Dedico unos días de
agosto a recorrer el Territorio Dinópolis. Es cierto que ya estuve en el puente
del 1º de mayo, pero entonces batí todos los récords y la sensación de que
aquello merecía mucho más tiempo fue irresistible. En agosto hay días libres a cascoporro,
y me organicé un periplo que incluyó una visita a Peñarroya de Tastavins, noche
en Aguaviva, baño en el río Bergantes, Castellote, dos noches en Galve, Ariño y
Belechite, que cae de paso en el regreso. En Aguaviva el nuevo alcalde (creo
que podemita, o del palo) ha cambiado que los pregones ya no se acompañen de
jotas sino de rancheras de Rocío Dúrcal, y lo del Bergantes es indescriptible
para mi capacidad, pero la esencia de todo es Galve. Ir a Galve es ir al
corazón de Teruel… no, al de Aragón. Aragón es una tierra que las guías de
turismo calificarían como polifacética: la montaña del Pirineo y su opuesta de
los Montes Universales, la aridez de Belchite y el Mar de Aragón, el Moncayo y
el Somontano, el Bajo Aragón y la vega del Ebro.
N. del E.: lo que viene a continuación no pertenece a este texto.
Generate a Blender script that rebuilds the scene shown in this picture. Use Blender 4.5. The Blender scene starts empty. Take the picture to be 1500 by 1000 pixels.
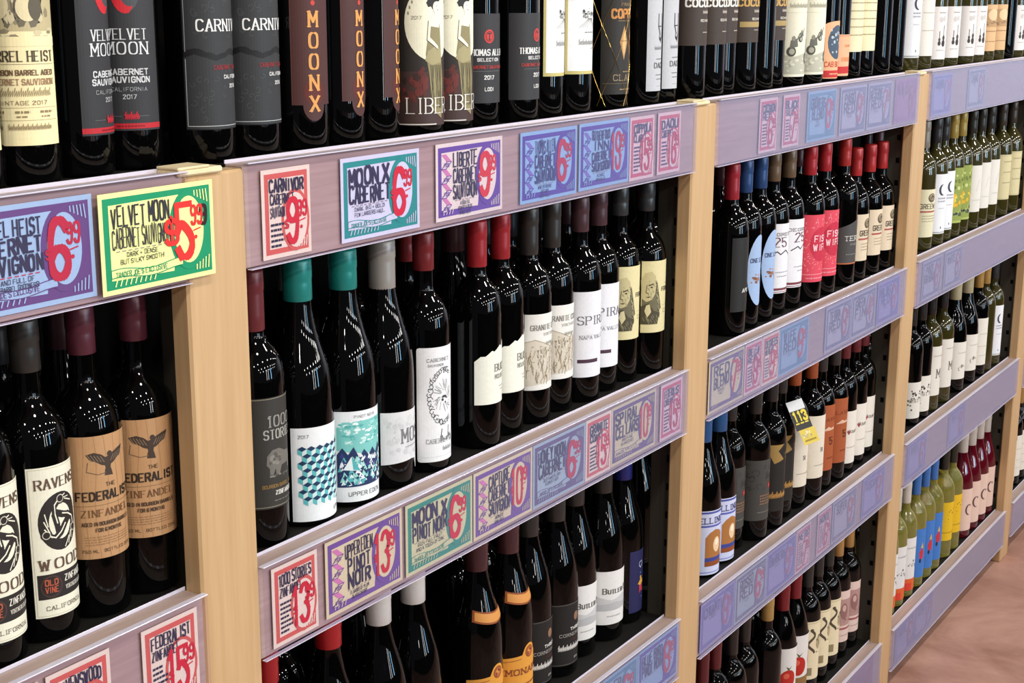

Sin embargo, un mismo carácter
común subyace en tan distintas comarcas y las vincula a todas, y este carácter
sale a la vista en Galve, Teruel.
Para los ojos de un
barcelonés, Galve no es un pueblecito, es un pueblucho: el día del reparto de
ubicaciones, Galve quedó ahí, en medio de la nada. En un páramo rodeado por
montes suficientes para aislar las comunicaciones pero insuficientes para que
aporten algún interés o riqueza. Sin árboles, sin río - el cercano Alfambra es
más bien una acequia-, sin pastos, sin nada. Sin socorrista en la piscina
pública, no les digo más. Apartado de la carretera, no sé qué sería de Galve
sin Dinópolis, y creo que tampoco ellos lo saben.
Galve tiene 130
habitantes; 28 de ellos niños, lo que es motivo de orgullo para todos pues
supone tener escuela. Hace quince años la escuela estuvo a punto de cerrar, al
quedarse sin el mínimo de niños; desesperados, pusieron anuncios buscando una
familia con hijos que aceptara instalarse en el pueblo. Por suerte, una familia
de Zaragoza (no sé decir si maña, rumana o argentina) aceptó, y aunque sólo
resistió la dureza de Galve un año, permitió dar continuidad. Hoy se puede
estudiar hasta 2º de ESO, algo es algo, ya que el resto de la ESO han de
hacerlo en Teruel, y es mejor que vayan con 14 años que no con 12; piensen que
casi todos van a la Escuela-Hogar de Teruel, donde los niños quedan internos de
lunes a viernes: duro es para las familias y para el chico el irse de casa tan
pronto. Algunos optan por ir y venir en el día, en un autocar que sale de
Perales de Alfambra, pero Perales está, en el mejor de los casos, a 14 minutos
en coche. En invierno, ese tramo de carretera es de mucho cuidado. Si sumamos
el tiempo de viaje hasta Teruel, ¿a qué hora ha de levantarse el chaval y su
padre o madre? Y si hay más niños en casa… No, la mayoría opta por el internado
Como en tantos pueblos de la provincia.
Todos sabemos que el
invierno es duro. El frío es cruel, y a las seis de tarde, cuando cae la noche,
Galve se cierra. Pero el habitante afirma que vivir en su pueblo compensa. Y en
verano, por caluroso que sea el día de agosto llega un momento en que Manolo
afloja y la vida surge de debajo de las piedras. Las sillas salen a la calle,
brota las conversaciones, aparecen perros sueltos en las calles y los niños se
suben a sus bicicletas; no hay mucho más que hacer, pero esta sencillez es
suficiente. El viajero accidental llega, ve y escucha a los pájaros. Y piensa
que cuando uno quiere descansar y olvidarse de los problemas de la ciudad,
Galve es el sitio. El habitante de las ciudades que viene aquí sabe que
encontrará descanso, tranquilidad, silencio y noches frescas. Dormirá bien y
sus neuronas agradecerán el sosiego. La paz lo llena todo y es culpa suya si no
sabe disfrutarla, si se ahoga en la molicie del pueblo.
A mí me gusta mirar
por la ventana, alojado en una fonda de gruesas paredes de carga -creo que
todos los edificios de aquí son de paredes de piedra, no llegan ni a
mampuestos-, o en las calles, que cualquier calle linda con el campo. Me
reconforta ver el paisaje adusto, que me hable de una vida recia, un invierno
riguroso como oposición a un vera agostador, una tierra que exigirá un trabajo
ímprobo por cada simiente que dé. Me gusta oír unas castañuelas, me recuerdan
dónde estoy. Me dicen que aquí radica el alma de mi tierra.